China’s caught cold in a US$1 trillion trade trap
A record-breaking surplus would pile pressure on Beijing and trigger a global tariff war
China is poised to rack up a record-breaking US$1 trillion trade surplus this year. The eye-watering number will only create even greater global friction ahead of American President-elect Donald Trump’s return to the White House in January.
The sheer scale of these cut-priced exports is a stark reminder of anemic domestic demand as spiraling deflationary pressure on the world’s second-largest economy continues.
“With Chinese export prices still falling, export volume growth was enormous. The overall story is of an economy that is again growing off exports,” Brad Setser at the Council on Foreign Relations posted on X, which was formally Twitter.
Behind the numbers:
- China’s surplus soared to $785 billion in the first 10 months, according to data released last week, Bloomberg News reported.

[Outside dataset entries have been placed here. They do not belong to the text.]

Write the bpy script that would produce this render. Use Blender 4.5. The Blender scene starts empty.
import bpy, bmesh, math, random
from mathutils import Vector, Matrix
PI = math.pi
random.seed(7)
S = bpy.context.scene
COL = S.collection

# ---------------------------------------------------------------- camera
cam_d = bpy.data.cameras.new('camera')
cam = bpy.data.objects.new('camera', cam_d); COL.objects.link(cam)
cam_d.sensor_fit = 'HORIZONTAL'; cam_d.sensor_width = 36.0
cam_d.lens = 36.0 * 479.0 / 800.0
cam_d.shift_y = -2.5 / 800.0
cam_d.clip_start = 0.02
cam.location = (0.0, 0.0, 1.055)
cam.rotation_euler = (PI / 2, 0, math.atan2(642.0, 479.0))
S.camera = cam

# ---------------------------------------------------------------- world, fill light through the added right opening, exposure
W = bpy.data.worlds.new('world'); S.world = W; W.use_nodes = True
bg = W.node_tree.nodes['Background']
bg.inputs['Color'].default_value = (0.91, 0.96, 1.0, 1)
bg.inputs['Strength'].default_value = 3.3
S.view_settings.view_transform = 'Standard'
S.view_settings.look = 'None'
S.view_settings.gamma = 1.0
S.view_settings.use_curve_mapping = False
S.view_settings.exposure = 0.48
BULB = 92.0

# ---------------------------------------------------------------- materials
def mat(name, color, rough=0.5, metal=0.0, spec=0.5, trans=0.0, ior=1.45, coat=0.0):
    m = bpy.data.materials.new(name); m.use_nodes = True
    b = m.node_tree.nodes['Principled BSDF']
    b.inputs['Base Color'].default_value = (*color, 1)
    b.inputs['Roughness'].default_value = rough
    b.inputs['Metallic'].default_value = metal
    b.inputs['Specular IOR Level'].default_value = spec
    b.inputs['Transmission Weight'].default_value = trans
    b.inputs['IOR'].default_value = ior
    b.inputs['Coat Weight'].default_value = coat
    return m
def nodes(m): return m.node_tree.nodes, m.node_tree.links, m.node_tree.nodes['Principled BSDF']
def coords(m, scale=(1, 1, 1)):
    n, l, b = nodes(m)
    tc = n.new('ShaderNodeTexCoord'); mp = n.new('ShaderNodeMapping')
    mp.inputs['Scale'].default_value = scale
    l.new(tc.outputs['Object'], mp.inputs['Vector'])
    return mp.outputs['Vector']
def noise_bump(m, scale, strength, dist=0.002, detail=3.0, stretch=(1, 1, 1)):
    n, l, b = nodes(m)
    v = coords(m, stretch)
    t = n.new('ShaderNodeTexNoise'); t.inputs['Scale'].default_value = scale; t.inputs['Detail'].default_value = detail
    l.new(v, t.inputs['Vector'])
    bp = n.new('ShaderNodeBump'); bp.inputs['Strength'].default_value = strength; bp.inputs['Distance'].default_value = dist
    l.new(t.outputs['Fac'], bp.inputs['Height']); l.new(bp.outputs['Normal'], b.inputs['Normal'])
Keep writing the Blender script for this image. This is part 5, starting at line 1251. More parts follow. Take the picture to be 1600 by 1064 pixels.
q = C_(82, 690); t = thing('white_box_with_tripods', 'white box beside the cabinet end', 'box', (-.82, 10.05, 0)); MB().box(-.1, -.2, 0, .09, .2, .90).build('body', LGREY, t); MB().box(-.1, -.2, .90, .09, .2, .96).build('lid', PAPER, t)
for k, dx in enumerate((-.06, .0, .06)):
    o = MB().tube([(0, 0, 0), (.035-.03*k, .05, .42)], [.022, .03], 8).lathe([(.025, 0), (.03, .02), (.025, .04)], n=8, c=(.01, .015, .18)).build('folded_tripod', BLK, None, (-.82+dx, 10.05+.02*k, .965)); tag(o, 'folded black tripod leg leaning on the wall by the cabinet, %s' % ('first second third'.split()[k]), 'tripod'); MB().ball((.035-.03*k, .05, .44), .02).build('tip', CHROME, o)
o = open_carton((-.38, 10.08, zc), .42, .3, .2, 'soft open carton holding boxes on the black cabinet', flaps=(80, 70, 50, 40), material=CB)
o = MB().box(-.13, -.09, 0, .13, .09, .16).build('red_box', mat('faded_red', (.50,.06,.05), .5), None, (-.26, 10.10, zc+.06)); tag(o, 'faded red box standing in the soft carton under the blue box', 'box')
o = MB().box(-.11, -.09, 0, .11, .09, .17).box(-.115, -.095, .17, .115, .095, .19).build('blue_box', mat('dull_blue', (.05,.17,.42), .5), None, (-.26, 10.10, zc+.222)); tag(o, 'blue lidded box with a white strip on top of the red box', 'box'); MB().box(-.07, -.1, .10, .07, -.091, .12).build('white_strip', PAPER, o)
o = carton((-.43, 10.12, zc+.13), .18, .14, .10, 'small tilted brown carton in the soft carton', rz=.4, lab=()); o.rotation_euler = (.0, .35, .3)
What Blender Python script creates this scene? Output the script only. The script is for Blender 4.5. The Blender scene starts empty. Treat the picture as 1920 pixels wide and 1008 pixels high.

- Nations across South America and the European Union have already imposed tariffs on steel and electric vehicles to protect crucial industries.
- The United States has also targeted Chinese exports. But now Trump is threatening to impose a 60% baseline tax on all Chinese goods next year.
Delve deeper: Beijing has a major economic crisis on its hands. Last week, it unveiled an $840 billion stimulus package to deal with ballooning local government debt after the property market collapsed nearly three years ago. But the problems run deeper.
Between the lines: “There are deep-seated doubts as to whether [Beijing] has the political conviction to address China’s deflationary economy,” George Magnus at Oxford University wrote in a commentary for The Wire China.
Big picture: “Stabilizing the domestic economy is necessary, but can only get the government so far. It is unwilling to embrace a more radical, pro-consumption and pro-services shift,” the author of Red Flags: Why Xi’s China is in Jeopardy, said.
China Factor comment: Magnus strikes at the heart of the matter. Stagnate wages, rising unemployment, falling home prices, and inadequate social services have left consumers struggling. An exodus of foreign direct investment has only increased the risks.